Tuck in your boots!

Blousers suck. They pop off, roll out, cut off circulation, take time and skill to configure each morning (neither of which I have for blousers) and when they do work, they ride up the leg exposing your socks. Tucking in or tying the pant leg lanyards (for lack of a better word) is another option for keeping your pant legs looking up to standard, but inevitably the pant legs pop loose and you have "snakes" spring forth from your boots. Fortunately, early on in my career I read those old Ranger Rick digest books and found a cool little trick that has kept me from screwing around with my pant legs every 5 minutes.

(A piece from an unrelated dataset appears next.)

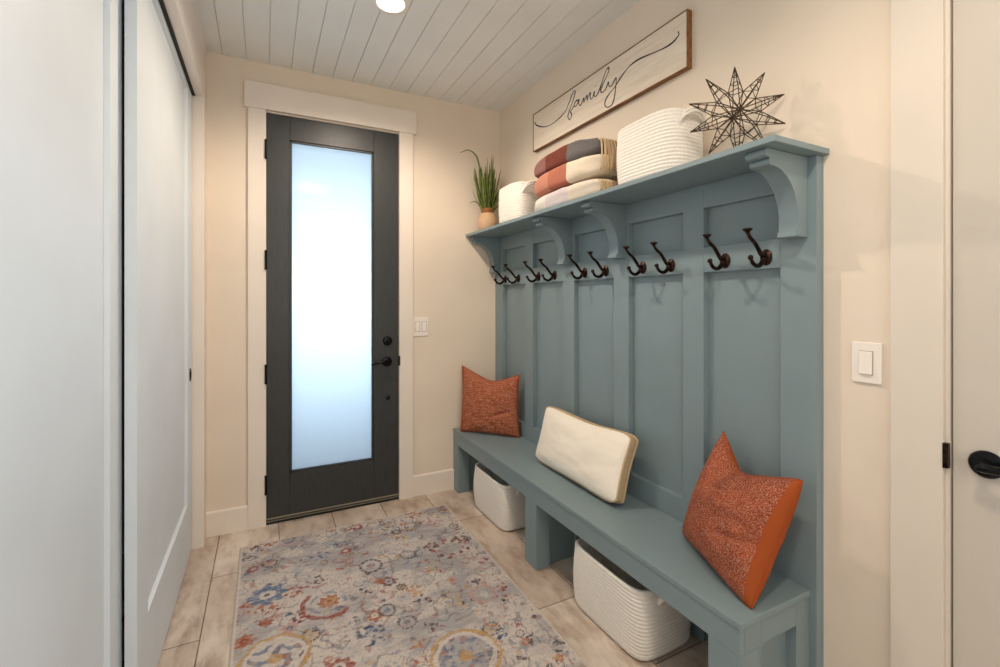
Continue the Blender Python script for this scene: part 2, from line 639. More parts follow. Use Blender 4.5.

The guy who created boot blousers (and the guy who enforced their use on utility uniforms initially) aught to be shot for treason, especially when a better solution is just too easy. All you need to do is take the pant leg lanyards, remove the knot in each one, and sewing the two ends together to create a stirrup. Strap it under your ankle before putting your foot in the boot and once it's tied off, it doesn't matter if your crawling around the subfloor plenum all day or bounding through the woods; your pants will no longer pop out of your boots. Bugs will no longer make unwelcome visits to your groin via the pant leg and you'll no longer face the embarrassment of a SGM pointing out "snakes in your boots".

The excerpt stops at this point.